We cannot emphasise too strongly the need to cut fleet capacity and redirect policy on financial aid to the fishing industry so that it ceases to result in increased capacity and effort (Report paragraph 94). We therefore strongly support Chapter III of COM(02)185 and the specific regulation on cutting aid in COM(02)187.

  • Multi-annual framework for the conservation of resources and management of fisheries

We firmly believe that the approach advocated in Chapter II of COM(02)185 is right, in order to avoid the sort of problems to which we drew attention in the Report (e.g. in paragraphs 121-122 and the box on page 11).

  • Regional Advisory Councils

We are pleased to see the inclusion of zonal management in the Commission's "Road map" (COM(02)181, section 3.9)—a decision-making approach which we considered highly advantageous in our Report (paragraph 100).

  • The six and 12-mile limits

We strongly support the Commission's proposal to continue the current regime applicable to the six to 12 miles zone. During the inquiry we found widespread support for this regime as a safeguard for coastal regions especially dependent on fishing, and as an important conservation tool (Report paragraphs 102-105).

You mentioned on 10 July (Q 2) that you were confident that political agreement could be reached by the end of the year on coastal limits. Even if nothing else is agreed by 31 December, we believe this is absolutely essential.

  • Socio-economic consequences of fisheries restructuring

We recommended in our Report that "present levels of financial support for Fishing Communities from the Structural Funds and through any future Community initiative . . . should be increased substantially" (paragraph 108). We welcome the proposed reallocation of funds from upgrading of fleets to retraining of fishermen, and look forward to the forthcoming Action Plan. Since some questions remain over the continued funding of this proposal, we shall be monitoring closely this aspect of the reform package.

It is not just a case of resources. As in the parallel case of CAP reform, we see a need for much more imaginative and joined-up thinking in the use of Structural Funds to facilitate transition in the areas most affected by changes to the CFP.

  • The environmental dimension

We welcome the Action Plan for integrating environmental protection requirements into the CFP (COM(02)186). We have long argued for a more coherent approach to linking CFP and environmental issues (e.g. paragraphs 86-88 of the Report). It is now crucial that the final outcome of the Council negotiations maintains that coherence across the range of the various proposals.

  •  Global fisheries: developing countries and sustainable development

We talked in the Report (paragraphs 114-119) about the external dimension of the CFP, and in more recent correspondence we have emphasised our concerns about the environmental and social effects of third country agreements, particularly in West Africa.
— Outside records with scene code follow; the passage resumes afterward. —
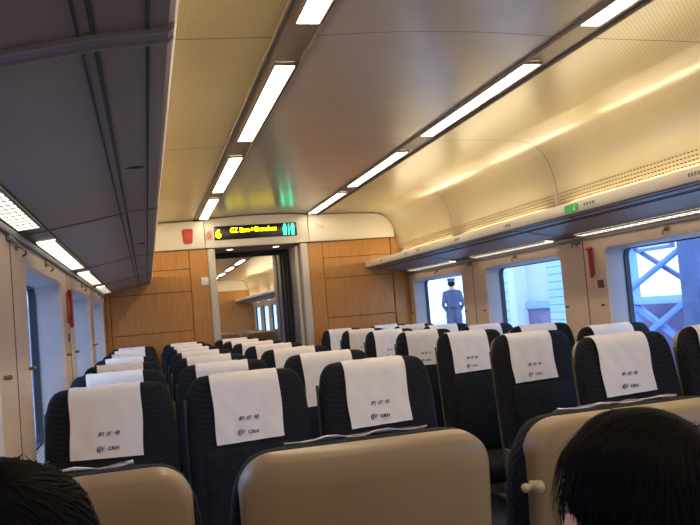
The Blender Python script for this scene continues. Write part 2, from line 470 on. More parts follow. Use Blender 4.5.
# ------------------------------------------------------------------ far end wall
m = MB(); DX0, DX1, DZ = .70, 1.565, 2.05
m.box((XL, YE, 0), (DX0, YE+.10, 2.05)); m.box((DX1, YE, 0), (XR, YE+.10, 2.05)); m.box((XL-.1, YE, DZ), (XR+.1, YE+.10, 2.46))
m.mi = 0; struct(m.build('wall_front', 'groove'))
m = MB(); PT = .012
def wp(x0, x1, z0, z1): m.box((x0+.003, YE-PT, z0+.003), (x1-.003, YE+.005, z1-.003), .0015, 1)
wp(-.333, .445, .02, 1.262); wp(-.333, .445, 1.262, 1.648); wp(-.333, .445, 1.648, 1.868); wp(-.333, .445, 1.868, 2.055); wp(.445, .625, .02, 2.055)
wp(1.645, 1.798, .02, 2.055); wp(1.798, 2.53, .02, 1.268); wp(1.798, 2.53, 1.268, 1.675); wp(1.798, 2.53, 1.675, 1.886); wp(1.798, 2.53, 1.886, 2.055)
m.box((XL+.001, YE-.03, .0), (-.336, YE, 2.055), .006); m.box((2.533, YE-.03, 0), (XR-.001, YE, 2.055), .006)
trim(m, 'wood')
for x0, x1 in ((.625, .702), (1.563, 1.645)):
    m = MB(); m.box((x0, YE-.035, 0), (x1, YE+.10, 2.055), .02, 4); trim(m, 'frame')
# moulded bulkhead panels in three pieces following the ceiling
def bulk(d0, d1, name):
    n = 40; ds = [d0+(d1-d0)*k/n for k in range(n+1)]
    top = []
    for d in ds:
        z = zceil(d)-.008
        top.append((XC+d, z))
    m = MB()
    out = [(x, max(z, 2.064)) for x, z in top if z > 2.062]
    out = out+[(out[-1][0], 2.062), (out[0][0], 2.062)]
    r = [[(x, YE-.045, z) for x, z in out]]
    cx = sum(p[0] for p in out)/len(out); cz = sum(p[1] for p in out)/len(out)
    ins = []
    for x, z in out: ins.append((cx+(x-cx)*(1-.012/max(abs(d1-d0), .1)), cz+(z-cz)*.94))
    m.loft([[(x, YE+.0, z) for x, z in out], [(x, YE-.038, z) for x, z in out], [(x, YE-.046, z) for x, z in ins]])
    trim(m, 'bulk')
bulk(-1.449, -.548, 'l'); bulk(-.543, .502, 'm'); bulk(.507, 1.449, 'r')

# LED display
t = thing('led_display', 'black display above the end door with yellow train route lettering', 'display', (1.121, YE-.046, 2.202))
m = MB(); m.box((-.418, -.012, -.070), (.418, .002, .068), .006); m.build('housing', 'ledblack', t)
def put(me, name, par, x, z, y=-.0135):
    o = link(name, me, par, (x, y, z)); o.rotation_euler = (PI/2, 0, 0); return o
put(text_mesh('6', .115, 'ledyellow', 0, .0004, .003), 'car_number', t, -.378, -.012)
put(text_mesh('GZ East->Shenzhen', .068, 'ledyellow', 0, .0004, .0006, .86), 'route_lettering', t, -.025, .018)
m = MB()
for cx in (.295, .375):
    m.sphere((cx, -.013, .044), (.014, .001, .014), 2); m.box((cx-.019, -.014, -.02), (cx+.019, -.012, .026), .004)
    m.box((cx-.015, -.014, -.055), (cx-.003, -.012, -.02)); m.box((cx+.003, -.014, -.055), (cx+.015, -.012, -.02))
m.box((.332, -.014, -.055), (.338, -.012, .055)); m.build('toilet_pictogram', 'ledgreen', t)
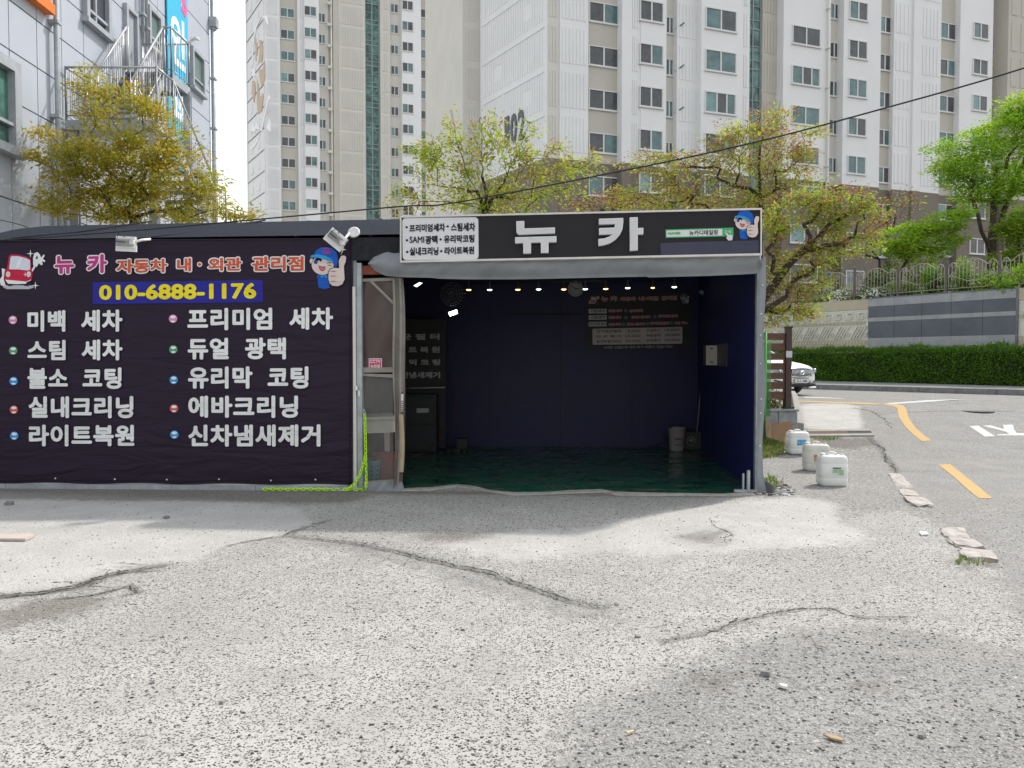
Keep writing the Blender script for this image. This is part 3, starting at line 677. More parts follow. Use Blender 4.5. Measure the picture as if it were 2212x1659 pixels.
y2 = 18.7; deck.box(((xi+xu)/2, y2+.5, up_z-.06), (xu-xi, 1.0, .10)); deck.box((xu, y2+.5, up_z-.08), (.06, 1.0, .2)); deck.box(((xi+xu)/2, y2+1.0, up_z-.08), (xu-xi, .06, .2))
deck = decks[2]
y3 = 19.45; deck.box(((xi+xo)/2, y3+.35, low_z-.06), (xo-xi, .7, .10)); deck.box((xo, y3+.35, low_z-.08), (.06, .7, .2))
y4 = 16.6
railrun(rail, (xi,Yn,near_z), (xo,Yn,near_z), n=14); railrun(rail, (xo,Yn,near_z), (xo,Yn+.8,near_z), n=5); railrun(rail, (xi,Yn,near_z), (xi,Yn+.8,near_z), n=5)
railrun(rail, (xi+.1,Yn+.8,near_z), (xi+.1,y2,up_z), n=16); railrun(rail, (xm-.02,Yn+.8,near_z), (xm-.02,y2,up_z), n=16)
railrun(rail, (xi,y2+.02,up_z), (xi+.12,y2+.02,up_z), n=2); railrun(rail, (xm,y2,up_z), (xu,y2,up_z), n=2); railrun(rail, (xu,y2,up_z), (xu,y2+1.0,up_z), n=7); railrun(rail, (xi,y2+1.0,up_z), (xu,y2+1.0,up_z), n=10)
railrun(rail, (xo,Yn+.8,near_z), (xo,y3,low_z), n=22); railrun(rail, (xm+.05,Yn+.8,near_z), (xm+.05,y3,low_z), n=22)
railrun(rail, (xo-.45,y3,low_z), (xo,y3,low_z), n=4); railrun(rail, (xo,y3,low_z), (xo,y3+.7,low_z), n=5); railrun(rail, (xi,y3+.7,low_z), (xo,y3+.7,low_z), n=12)
def flight(x0, x1, ya, za, yb, zb, n):
    for i in range(n):
        t = (i+.5)/n; step.box(((x0+x1)/2, ya+(yb-ya)*t, za+(zb-za)*(i+1)/n-.02), (x1-x0-.06, abs(yb-ya)/n+.03, .04))
    for x in (x0, x1):
        beam.hexa([(x-.025,ya,za-.24),(x+.025,ya,za-.24),(x+.025,yb,zb-.24),(x-.025,yb,zb-.24),(x-.025,ya,za+.02),(x+.025,ya,za+.02),(x+.025,yb,zb+.02),(x-.025,yb,zb+.02)])
flight(xi+.1, xm, Yn+.8, near_z, y2, up_z, 10); flight(xm+.07, xo-.02, Yn+.8, near_z, y3, low_z, 10)
flight(xi+.1, xm, y3, low_z, y4+.5, 2.9, 10); flight(xm+.07, xo-.02, y4+.5, 2.9, y3+1, .6, 12)
for (x, y, z) in ((xu-.02, y2+.9, up_z-.1),(xo-.12, Yn+.05, near_z-.1),(xo-.08,y3+.6,low_z-.1),(xi+.1,Yn+.05,near_z-.1)):
    beam.box((x, y, z/2), (.18,.03,z)); beam.box((x, y+.09, z/2), (.18,.03,z)); beam.box((x, y+.045, z/2), (.03,.09,z))
[q_.build('landing', M['galv'], ST) for q_ in decks]; rail.build('railing', M['rail'], ST); step.build('tread', M['dark_steel'], ST); beam.build('frame', M['galv'], ST)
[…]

In your oral evidence (at Q 30) you promised to provide further information about the Atlantic Dawn and related issues. We strongly support your efforts to get this aspect of the CFP properly debated in Council. As a recent article in New Scientist (13 July, page 5) has illustrated, there is desperate need for radical re-thinking of the next generation of third country agreements.

We have also argued for sustainable fisheries policies to be given more prominence in the Government's political agenda. The forthcoming Johannesburg Summit offers an unrivalled opportunity for the EU to promote environmentally sustainable policies in its relations with the developing world, including more equitable exploitation of global fish stocks. We hope that the Secretary of State and Michael Meacher will work hard to raise the profile of marine conservation issues in this context.

Subject to these comments, and to receiving the further information you have promised, we are content to clear the present documents from scrutiny. We should be grateful if you could keep us posted on the outcomes of the Fisheries Council meetings later this year, and we shall examine with interest further elements of the reform package as they come forward from the Commission.

I am copying this letter to David Curry and Jimmy Hood, Chairmen of the House of Commons Environment, Food and Rural Affairs and European Scrutiny Committees, to the Clerks of those Committees, Gavin Devine and Dorian Gerhold, to Michael Carpenter, Legal Adviser to the Commons Committee, Les Saunders (Cabinet Office) and Graham Collins, Departmental Scrutiny Co-ordinator, DEFRA.